Now, a developer is planning on turning the site into a six-story mixed use building, according to The Real Deal.

The property was purchased in January for $1.3 million, according to property records.

The building was bought by Sam Goldman and it is still unclear just exactly what his plans for the building entail.

Goldman was unable to reached for comment.

Credit: Lincoln Park Builders of Chicago
Sam Goldman bought the property in January.

The family is hoping to rezone the property to build 60 residences, 3,800 square feet of commercial space and 31 parking spaces, according to rezoning requests filed with the city.

It is unclear if those residences would be rentals or condos.

In December, owner Tom Rosenfeld told Block Club Chicago he expected the development to be rentals and not condos, although he said he could not be sure what the developer’s plans were.

Rosenfeld felt confident that Goldman would develop the property with the community in mind.

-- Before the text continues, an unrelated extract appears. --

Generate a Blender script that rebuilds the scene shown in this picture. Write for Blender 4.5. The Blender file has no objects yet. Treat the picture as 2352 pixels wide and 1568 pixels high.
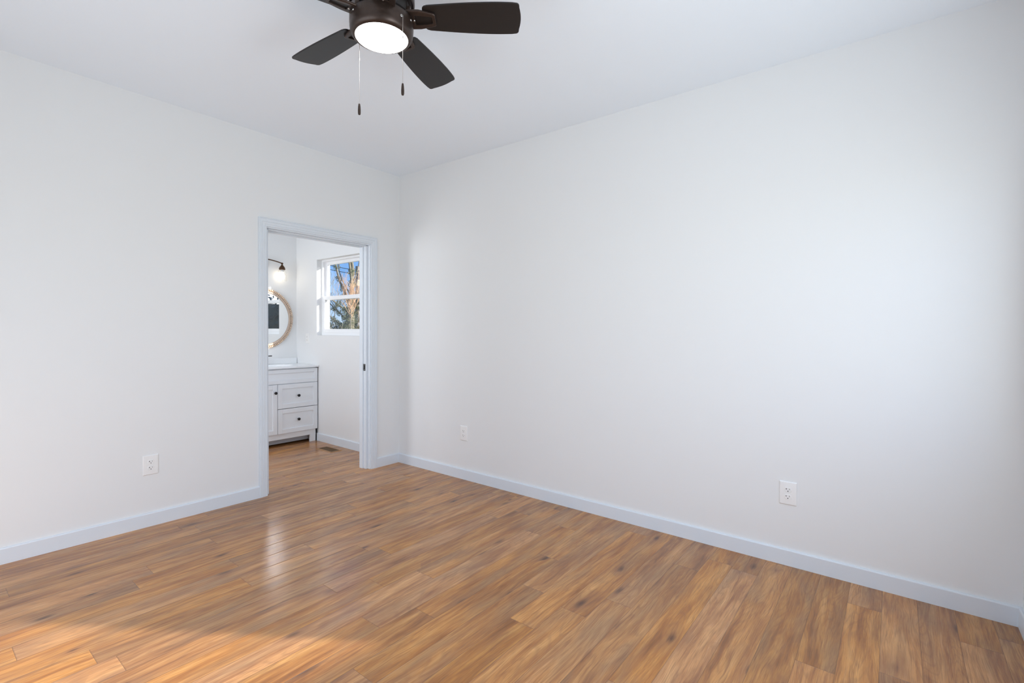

He said the Goldman family has been around Rogers Park for decades and understand the neighborhood.

“[Goldman] seems to be a nice guy and he is thinking about the community,” he said Tuesday.

With its close proximity to the Morse Red Line stop, the development will likely be transit friendly. The rezoning request hopes to include 60 bike parking spots.

When Rosenfeld announced the cafe’s closing, he expressed interest in re-opening somewhere in Rogers Park. He also suggested the possibility the Heartland Cafe could open in the newly developed space at 7000 N. Glenwood Ave.

The Heartland Cafe hosted a President Barack Obama campaign rally back in 2004, and was a Rogers Park cultural hub for decades.